Although they did not say which type of missile they were worried about, the decision to cancel the session came a day after Russia fired what it described as a new, intermediate-range missile. Ukraine has no radars capable of detecting those missiles in flight through the upper atmosphere, nor air defense systems capable of shooting them down, Ukrainian experts have said.
Since the start of the war, parliament has continued meeting in its chambers, even in the first months of the conflict, when Russian forces were just 12 miles from the center of the capital. But on Friday, parliament decided not to take the risk.

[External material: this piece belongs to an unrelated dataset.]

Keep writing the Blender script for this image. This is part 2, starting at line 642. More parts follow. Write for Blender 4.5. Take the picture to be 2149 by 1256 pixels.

“They canceled it late last night, citing the danger of a missile strike,” Oleksii Honcharenko, an opposition member of parliament, said of the planned session.
The intermediate-range missile launched Thursday carried conventional warheads, but it is also capable of carrying nuclear weapons, and analysts and Western officials said the purpose was to instill fear in Ukraine and the West.
President Vladimir Putin of Russia on Thursday said his forces used the missile in response to Ukraine’s using American and British weapons in strikes further into Russia.
“The world must respond,” President Volodymyr Zelenskyy wrote on social platform X on Thursday evening. “Right now there is no strong reaction from the world. Putin is very sensitive to this. He is testing you, dear partners.”
At Ukraine’s request, NATO is planning to hold an emergency meeting of ambassadors Tuesday to discuss the recent strikes as well as the general battlefield situation, a NATO official said.
On Friday, Ukraine’s military intelligence agency released a statement with new details about the missile’s payload and its speed. On its approach, the agency said, the missile was flying at 11 times the speed of sound and released six warheads that each deployed six submunitions that struck the ground. From the time the missile was launched in the Astrakhan region of Russia, it took 15 minutes to hit Dnipro, the agency said.
With Thursday’s missile attack, a new wave of worry has gripped Ukraine, already unnerved by Russia’s continual strikes on Ukrainian cities and its daily advances at the front line.
“Putin makes a lot of threats,” said Oleksii Sheka, 53, rushing across a windy St. Sophia Square in central Kyiv on Friday. “A strike on Kyiv is now possible, but I wouldn’t want for it all to end like this.”
In Thursday’s attack on Dnipro, in central Ukraine, Russian forces also used a Kinzhal missile. The Kinzhals can be shot down with Patriot air defense missiles.
Also on Thursday, Russia carried out a ballistic missile attack on the city of Kryvyi Rih, with models of missiles used earlier in the war. The attack injured 31 people and damaged residential buildings, local authorities reported.
And overnight Thursday into Friday, after a three-month-long chain of missile and drone attacks, the city of Sumy in northern Ukraine was targeted again. This time it was attacked with drones, leaving two people dead and 12 injured.
In addition, Russia overnight occupied another village in the Donetsk region: the small settlement of Dalnie, south of the town of Kurakhove. That town has been an important logistics hub for Ukrainian forces but now is about 70% surrounded by Russian troops advancing both to the north and to the south.